The Orion Nebula complex is undoubtedly one of the most famous and beautiful areas of the entire night sky. It is easily visible to the unaided eye from a dark location as a patch of brightness surrounding Theta Orionis, the middle star in the sword of Orion the Hunter, the constellation which dominates the winter night sky.
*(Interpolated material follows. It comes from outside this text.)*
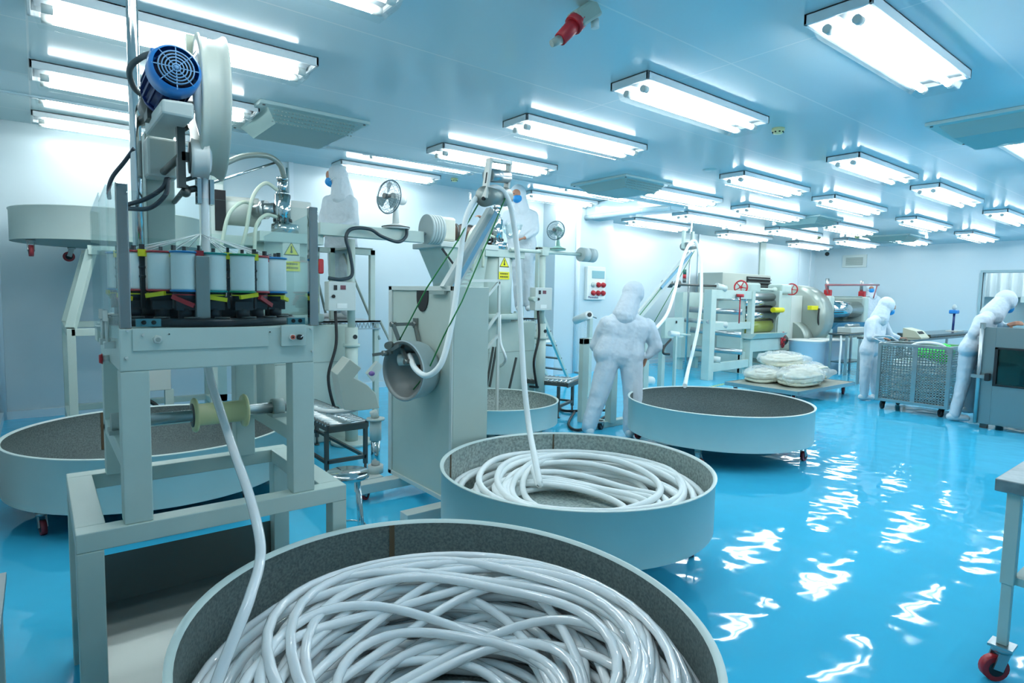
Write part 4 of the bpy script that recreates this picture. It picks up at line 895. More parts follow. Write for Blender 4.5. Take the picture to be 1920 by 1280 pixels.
# handrail with sloping bars between cabinet and extruder
t = thing('sloping_handrail', 'thin pale handrail with sloping bars right of the tall cabinet', 'handrail', tuple(PZ(930, 742)))
m = MB(); Yh = 5.35
for p, q in (((936, 528), (932, 732)), ((880, 526), (936, 526)), ((936, 528), (905, 565)), ((936, 585), (900, 635)), ((934, 628), (896, 672))): m.beam(PY(p[0], p[1], Yh), PY(q[0], q[1], Yh), .028, .028)
a = PY(932, 732, Yh); m.beam(a, V((a.x, a.y, 0)), .028, .028); m.build('rail_bars', PALE, t)
m = MB()
for p, q in (((925, 650), (912, 725)), ((931, 650), (918, 725)), ((968, 670), (955, 728))): m.beam(PY(p[0], p[1], 5.5), PY(q[0], q[1], 5.5), .02, .02)
m.build('dark_brace', DSTEEL, t)
# white hose running down behind and onto the second conveyor
tag(MB().tube(catmull([PY(937, 590, 5.5), PY(938, 640, 5.45), PY(948, 675, 5.45), (4.62, 6.15, .50), (4.85, 5.85, .458), (5.05, 5.5, .458), (5.16, 5.36, .46), (5.3, 5.25, .52)]), .016).build('feed_hose', HOSEW), 'white hose drooping onto the roller conveyor behind the tall cabinet', 'hose')
tag(MB().tube(catmull([(1.86, 5.9, .52), (1.88, 5.4, .47), (1.90, 5.0, .465), (2.05, 4.75, .50), (2.12, 4.6, .58)]), .02).build('feed_hose', HOSEW), 'white hose lying on the conveyor left of the milky shield', 'hose')
# ------------------------------------------------------------------ people in coveralls
def remesh(o, vox, sm=6, disp=0.0, dsize=.1, dec=0):
    r = o.modifiers.new('surface', 'REMESH'); r.mode = 'VOXEL'; r.voxel_size = vox; r.use_smooth_shade = True
    s = o.modifiers.new('smooth', 'SMOOTH'); s.factor = .5; s.iterations = sm
    if disp:
        tx = bpy.data.textures.new('folds', 'CLOUDS'); tx.noise_scale = dsize; tx.noise_depth = 2
        d = o.modifiers.new('folds', 'DISPLACE'); d.texture = tx; d.strength = disp; d.texture_coords = 'LOCAL'; d.mid_level = .5
    return o
def cap(m, p, q, r0, r1, n=14):
    m.cyl(p, q, r0, r1, n=n); m.ball(p, r0, n=n); m.ball(q, r1, n=n)
def hand(m, wr, d, nrm, thumb, s=1.0, curl=.5):
    # palm and five fingers: d along the forearm, nrm out of the back of the hand, thumb sideways
    d = d.normalized(); nrm = (nrm-d*nrm.dot(d)).normalized(); sd = d.cross(nrm).normalized()*(1 if thumb > 0 else -1)
    pc = wr+d*.05*s
    for k in (-1.2, -.4, .4, 1.2): cap(m, wr+d*.012*s+sd*(k*.013*s), wr+d*.085*s+sd*(k*.019*s), .014*s, .0115*s, 10)
    for k, L in ((-1.25, .062), (-.42, .075), (.42, .08), (1.25, .07)):
        b = wr+d*.088*s+sd*(k*.019*s); e1 = b+(d*math.cos(curl*.7)-nrm*math.sin(curl*.7))*L*.5*s; e2 = e1+(d*math.cos(curl*1.9)-nrm*math.sin(curl*1.9))*L*.5*s
        cap(m, b, e1, .0095*s, .0088*s, 8); cap(m, e1, e2, .0086*s, .0072*s, 8)
    b = wr+d*.02*s+sd*.026*s; e1 = b+(d*.7+sd*.75-nrm*.2).normalized()*.045*s; e2 = e1+(d*.95+sd*.2-nrm*.35).normalized()*.034*s
    cap(m, b, e1, .0125*s, .0105*s, 8); cap(m, e1, e2, .0102*s, .0085*s, 8)
def person(label, J, face, side, group=None, suit=SUIT, scale=1.0, hands=('R', 'L'), goggles=False, badge=False, thumbs=(1, -1), hn=V((0, 0, 1)), curl=.6, shoes=True, mask=True, loose=1.0, legs=None):
    s = scale; up_ = (J['head']-J['neck']).normalized(); f = V(face).normalized(); sd = V(side).normalized()
    base = (J['anL']+J['anR'])/2
    t = thing('person', label, 'person', (base.x, base.y, max(0, min(J['anL'].z, J['anR'].z)-.09*s)), group)
    hc = J['head']
    # one continuous body
    m = MB()
    m.ball(hc+up_*.02*s, .088*s, (1, 1, 1.12)); m.ball(hc+f*.025*s-up_*.035*s, .066*s, (1, 1, 1.15)); m.ball(hc+f*.092*s-up_*.012*s, .012*s, (1, 1, 1.3), 10)
    for k in (-1, 1): m.ball(hc+sd*(k*.085*s)-f*.005*s, .018*s, (.8, .8, 1.4), 10)
    cap(m, J['neck'], hc-up_*.05*s, .052*s, .05*s)
    cap(m, (J['shL']+J['shR'])/2-up_*.05*s, J['waist'], .06*s, .06*s); cap(m, J['waist'], J['hip'], .06*s, .07*s); cap(m, J['shL'], J['shR'], .045*s, .045*s)
    for k in 'LR':
        cap(m, J['sh'+k], J['el'+k], .042*s, .036*s); cap(m, J['el'+k], J['wr'+k], .035*s, .024*s)
        cap(m, J['hip'+k], J['kn'+k], .07*s, .05*s); cap(m, J['kn'+k], J['an'+k], .048*s, .036*s)
        d = J['wr'+k]-J['el'+k]
        if 'ha'+k in J: d = J['ha'+k]-J['wr'+k]
        hand(m, J['wr'+k], d, hn, thumbs[0] if k == 'R' else thumbs[1], s, curl)
        fd = J.get('toe'+k, J['an'+k]+f*.1)-J['an'+k]; fd.z = 0; fd.normalize(); cap(m, J['an'+k]-V((0,0,.04))*s, J['an'+k]-V((0,0,.055))*s+fd*.12*s, .034*s, .026*s)
    b = remesh(m.build('body', SKIN, t), .0065, 4)
    # coverall
    m = MB(); L = loose; LG = legs or loose
    top = (J['shL']+J['shR'])/2; sv = (J['shR']-J['shL']); wst = J['waist']; hip = J['hip']
    for k in (-.34, -.17, 0, .17, .34): cap(m, top+sv*k-up_*.03*s, wst+sv*(k*.80)+up_*.05*s, .096*s*L, .106*s*L); cap(m, wst+sv*(k*.8), hip+sv*(k*.95), .1*s*L, .108*s*L)
    for k in 'LR': cap(m, J['neck']-up_*.05*s, J['sh'+k], .095*s, .07*s)
    cap(m, J['shL']-up_*.01, J['shR']-up_*.01, .068*s, .068*s); cap(m, J['neck']-up_*.06*s, J['neck']+up_*.01*s, .088*s, .07*s)
    for k in 'LR':
        cap(m, J['sh'+k], J['el'+k], .072*s*L, .058*s*L); cap(m, J['el'+k], J['wr'+k]+(J['el'+k]-J['wr'+k])*.10, .057*s*L, .036*s)
        cap(m, J['hip'+k], J['kn'+k], .100*s*LG, .082*s*LG); cap(m, J['kn'+k], J['an'+k]+V((0,0,.0)), .08*s*LG, .062*s*LG)
        cap(m, hip, J['hip'+k], .11*s*L, .100*s*LG)
    c = remesh(m.build('coverall', suit, t), .011, 3, .020*s, .11)
    # elastic waist seam
    # hood with shoulder cape
    m = MB(); m.ball(hc+up_*.02*s-f*.022*s, .121*s, (1, 1, 1.12), 24); m.ball(hc-up_*.075*s-f*.025*s, .098*s, n=20)
    cap(m, hc-up_*.05*s-f*.03*s, J['neck']-up_*.05*s, .108*s, .135*s)
    cut = (hc+f*.075*s)
    h = m.build('hood', suit, t); remesh(h, .008, 3, .010*s, .07)
    # face opening skin strip and mask sit proud of the hood
    if mask:
        e = MB(); fc = hc+f*.078*s+up_*.022*s
        e.lathe([(0, .034), (.03, .031), (.052, .018), (.06, .0)], fc, f, n=20)
        eo = e.build('eye_strip', SKIN, t)
        m = MB()
        for k in (-1, 1): m.ball(fc+f*.028*s+sd*(k*.026*s)+up_*.004*s, .0095*s, (1, 1, .6), 10)
        m.build('eyes', BLACK, eo)
        m = MB(); mc_ = hc+f*.084*s-up_*.045*s
        pr = [(0, .062), (.02, .058), (.045, .04), (.062, .015), (.07, -.012)]
        m.lathe([(a*s*.98, b_*s) for a, b_ in pr], mc_, (f-up_*.12).normalized(), n=24); mk = m.build('face_mask', MASK, t)
        m = MB()
        for k in (-1, 1): m.tube([mc_+sd*(k*.055*s)+f*.01*s, mc_+sd*(k*.115*s)-f*.05*s+up_*.03*s], .003*s, n=6)
        m.build('mask_strap', WHITE, mk)
    if badge:
        q = top-up_*.20*s+f*.115*s-sd*.03; m = MB(); m.beam(q-sd*.04*s, q+sd*.04*s, .004, .035, up_); m.build('badge', WHITE, t)
    if shoes:
        for k in 'LR':
            a = J['an'+k]; fd = J.get('toe'+k, a+f*.1)-a; fd.z = 0; fd.normalize(); zf = max(0, a.z-.09*s); m = MB()
            cap(m, V((a.x, a.y, zf+.052*s))-fd*.045*s, V((a.x, a.y, zf+.045*s))+fd*.13*s, .048*s, .038*s); cap(m, V((a.x, a.y, zf+.09*s)), V((a.x, a.y, zf+.05*s)), .046*s, .046*s)
            m.box((a.x-.02, a.y-.02, zf+.004), (a.x+.02, a.y+.02, zf+.02))
            remesh(m.build('shoe', SHOE, t), .008, 3)
    return t
def joints(D, w):
    J = {}
    for k, v in D.items(): J[k] = PD(v[0], v[1], w+(v[2] if len(v) > 2 else 0))
    return J
right = RGT.copy(); right.z = 0; right.normalize(); away = V((FWD.x, FWD.y, 0)).normalized()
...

Located about 1,350 light years away, the nebula glows red predominantly from the light of hydrogen gas excited by energetic newly formed stars in the heart of the nebula. It is the nearest star forming region to our own star, the Sun.

Exposure Data

  • Lens: Astro-Physics 130EDT f/8 Triplet Apochromatic Refractor
  • F/stop: f/6 with 0.75x matched Telecompressor
  • Exposure: Composite of 4 sets of exposures:
    • 6 x 600 seconds
    • 4 x 150 seconds
    • 4 x 30 seconds
    • 4 x 8 seconds
  • Mount: Polar-aligned tracking equatorial mount, auto-guided
  • Camera: Canon EOS 20Da DSLR
  • Mode: RAW
  • ISO: 400
  • White Balance: Custom
  • In-Camera Noise Reduction: Off
  • Filter: None
  • Temp: 34F
  • Time 3:00 a.m. EST
  • Date October 30, 2005
  • Location: Belleplain, NJ
  • Calibration: Darks: 16 x 10 min + bias frames to create a scalable master dark frame for the 150 and 600 second exposures. Auto-dark calibrated each light frame in Images Plus v2.75beta.
  • Processing: Automatic Image Set Processing in Images Plus v2.75 where all light CR2 raw files were converted to 16-bit linear TIFF files with No White Balance, Color Filter Array as the white balance type, then calibrated with the master dark. The light frames were then Bayer interpolated to convert them to color images. The light frames were then registered and aligned in Images Plus. The light frames for each exposure set were then composited together and "stacked" in Images Plus using min-max excluded as the method. A non-linear curve was then applied to these frames. The 4 exposure set composites were then combined with layer masks into a 16-bit TIFF master light image. Color balance was then adjusted with levels and curves modifications in Photoshop CS2. An SMI enhancement was applied to bring out the really faint detail. A series of masked high-pass filtered softlight layers were used to increase local contrast. Color saturation was increased and the image rotated in Photoshop CS2. Noise Ninja was used to reduce noise in the image. Noel Carboni's Astronomy tools star-size reduction action was applied.